Worth pondering as we see Chicago school followers of the 1980s such as Brash and Wilkinson exhumed to finish the job left incomplete by Roger Douglas under the mantra of achieving parity with Australia by 2025. The late 1980s and early 1990s was when we fell behind Australia – now that Australia is following Keynes with a significant stimulus programme and we are still following the likes of Lucas the most likely effect is that we will fall back again.

7 comments on “Return of the Neanderthals ”

  1. Krugman is correct, but one faces an Economics orthodoxy and institutional presence that is now so dominant, and yet so threatened by the current turn of events, that it is unable to reflect constructively on its own limitations. Instead, it has either accepted ungraciously piecemeal, ad-hoc arrangements to deal with the recession – interventions in the practical or policy area, and therefore not really the concern of Economics as a discipline – or attempted alternative explanations of the crisis which are, to say the least, self-serving (that is, it was poor regulation that precipitated the crisis).

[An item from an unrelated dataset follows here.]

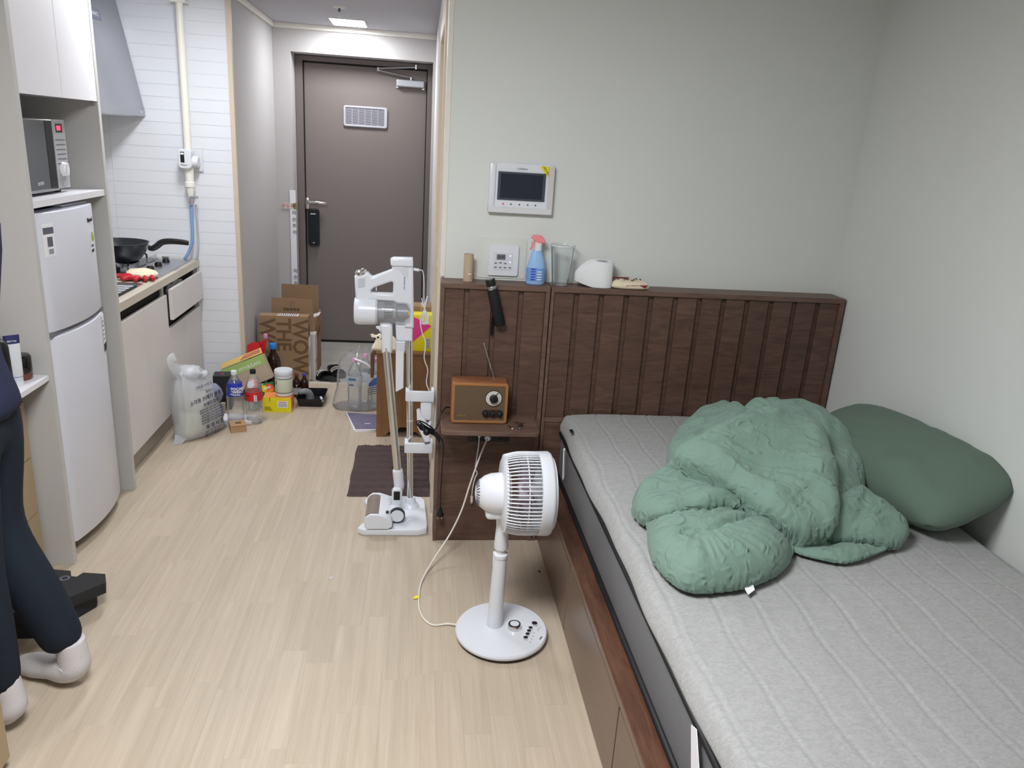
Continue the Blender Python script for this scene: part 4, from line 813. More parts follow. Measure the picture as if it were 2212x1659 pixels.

    Dr Brash, Mr Kerr and others are but the tip of that continuing certainty in New Zealand. We have a long way to go to create a sustained challenge to that orthodoxy. What would help is better informed discussion in the popular media, but, with some honourable exceptions, the quality of economic coverage is woeful. In part, this is due to the reliance by the media on readily-available bank economists as the stock from which information is drawn.Hardly a representative bunch!

  2. So Bored 2

    The reaction of capitalists to Keynes always made me laugh, big money would have it that he was a socialist, a big government anti capital man. In their usual grasping userious way these same free loading laissez faire proponents refuse to see Keynes as the theorist who saved capitalism from itself. Socialist contemporaries of Keynes saw him as the saviour of their enemy.

    My reason for pointing this out is to caution socialists from viewing Keynes as a solution to the ravages of capitalism. He merely moderates it. If you want moderated capitalism Keynes is your man, but remember it is still capitalism with all its baggage like constant growth, exploitation of resources and labour, etc etc.